日記:原則を歪め、「家族の絆」を税制で誘導する安倍政権の舵取りの危うさ

Resize6349

        • -

 いま、国民に対し、国がどのように課税するかという「税制」の世界に異常事態が起きている。税が守るべき「公平・中立・簡素」の原則も、これまでの議論の蓄積も意に介さず、まるで“理想”の家族像に誘導するような改正が実現したり、実現間近であるかのように扱ったりと、着々と布石が打たれている。安倍政権は憲法改正よりも一足早く、税制改正で成果を上げているようだ。

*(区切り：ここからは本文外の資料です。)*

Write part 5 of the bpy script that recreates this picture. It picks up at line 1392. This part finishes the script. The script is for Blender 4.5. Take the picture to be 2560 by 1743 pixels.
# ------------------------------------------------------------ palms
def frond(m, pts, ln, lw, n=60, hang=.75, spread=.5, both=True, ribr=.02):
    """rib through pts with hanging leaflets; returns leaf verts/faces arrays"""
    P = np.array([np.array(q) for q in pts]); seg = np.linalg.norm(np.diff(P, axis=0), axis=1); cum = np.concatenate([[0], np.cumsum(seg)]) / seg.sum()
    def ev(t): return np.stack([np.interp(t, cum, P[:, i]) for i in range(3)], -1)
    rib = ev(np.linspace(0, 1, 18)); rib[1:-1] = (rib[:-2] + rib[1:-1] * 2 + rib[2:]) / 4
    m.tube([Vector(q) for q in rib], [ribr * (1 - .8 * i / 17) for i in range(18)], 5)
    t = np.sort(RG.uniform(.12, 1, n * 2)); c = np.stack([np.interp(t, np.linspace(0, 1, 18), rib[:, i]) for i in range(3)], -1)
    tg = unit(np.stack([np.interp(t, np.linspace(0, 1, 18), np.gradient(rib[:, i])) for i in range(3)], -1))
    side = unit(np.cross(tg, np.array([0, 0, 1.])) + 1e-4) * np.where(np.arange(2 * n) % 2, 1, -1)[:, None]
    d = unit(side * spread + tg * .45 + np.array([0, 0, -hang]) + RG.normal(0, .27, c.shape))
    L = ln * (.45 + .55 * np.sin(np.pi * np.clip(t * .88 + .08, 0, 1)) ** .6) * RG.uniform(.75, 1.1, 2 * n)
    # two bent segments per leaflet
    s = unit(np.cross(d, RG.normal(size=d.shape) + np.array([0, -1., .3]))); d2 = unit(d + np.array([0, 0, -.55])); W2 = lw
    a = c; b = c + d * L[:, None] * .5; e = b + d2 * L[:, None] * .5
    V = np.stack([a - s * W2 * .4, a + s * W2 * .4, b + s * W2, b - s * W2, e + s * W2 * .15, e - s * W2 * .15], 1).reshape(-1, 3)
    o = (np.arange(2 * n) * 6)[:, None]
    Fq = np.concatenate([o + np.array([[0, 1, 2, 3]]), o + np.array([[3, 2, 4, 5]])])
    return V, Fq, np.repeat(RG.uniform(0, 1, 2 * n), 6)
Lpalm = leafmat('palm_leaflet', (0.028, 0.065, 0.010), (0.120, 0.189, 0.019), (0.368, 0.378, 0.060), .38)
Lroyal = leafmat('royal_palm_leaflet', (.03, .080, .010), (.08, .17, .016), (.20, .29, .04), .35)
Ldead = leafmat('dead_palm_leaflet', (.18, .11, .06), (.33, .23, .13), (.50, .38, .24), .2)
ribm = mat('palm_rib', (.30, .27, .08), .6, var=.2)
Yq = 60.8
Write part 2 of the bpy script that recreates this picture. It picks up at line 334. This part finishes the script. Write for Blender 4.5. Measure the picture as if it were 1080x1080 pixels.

長年続いてきた地道な税制改正論議のプロセスが、なぜ突然、変質したのか? 安倍首相を支持する日本会議の中心メンバーが、もう一〇年以上前から“伝統”的な家族の崩壊に危機感を持ち、税制を通じて「家族の絆」を強化することを一つの目標に掲げてきたと知れば、その謎も解けるだろう。
 「税金」と言われてピンと来るのは、私たちの暮らしに身近な消費税ぐらいかもしれない。しかし税のあり方は、知らずしらず人の生き方に影響を及ぼす。配偶者控除によって、一〇三万円を超えないように働き方を抑えるというのが典型例だ。税金とは、国歌が強制力をおって国民から徴収するものだ。だからこそ、原則が守られなければ、信頼は損なわれてしまう。そうなれば税制は成り立たない。結婚したりしなかったり、離婚したり、LGBTや事実婚カップルとして生きるなど、一人ひとりの多様な生き方を同じように認めてこそ、社会は活性化し、豊かになる。それが税制の基盤である。憲法改正だけが問題なのではない。原則を歪め、「家族の絆」を税制で誘導する安倍政権の舵取りの危うさを、少しでも多くの人と共有したい。
    −−堀内京子「税制で誘導される『家族の絆』」、塚田穂高編『徹底検証 日本の右傾化』筑摩書房、2017年、231−232頁。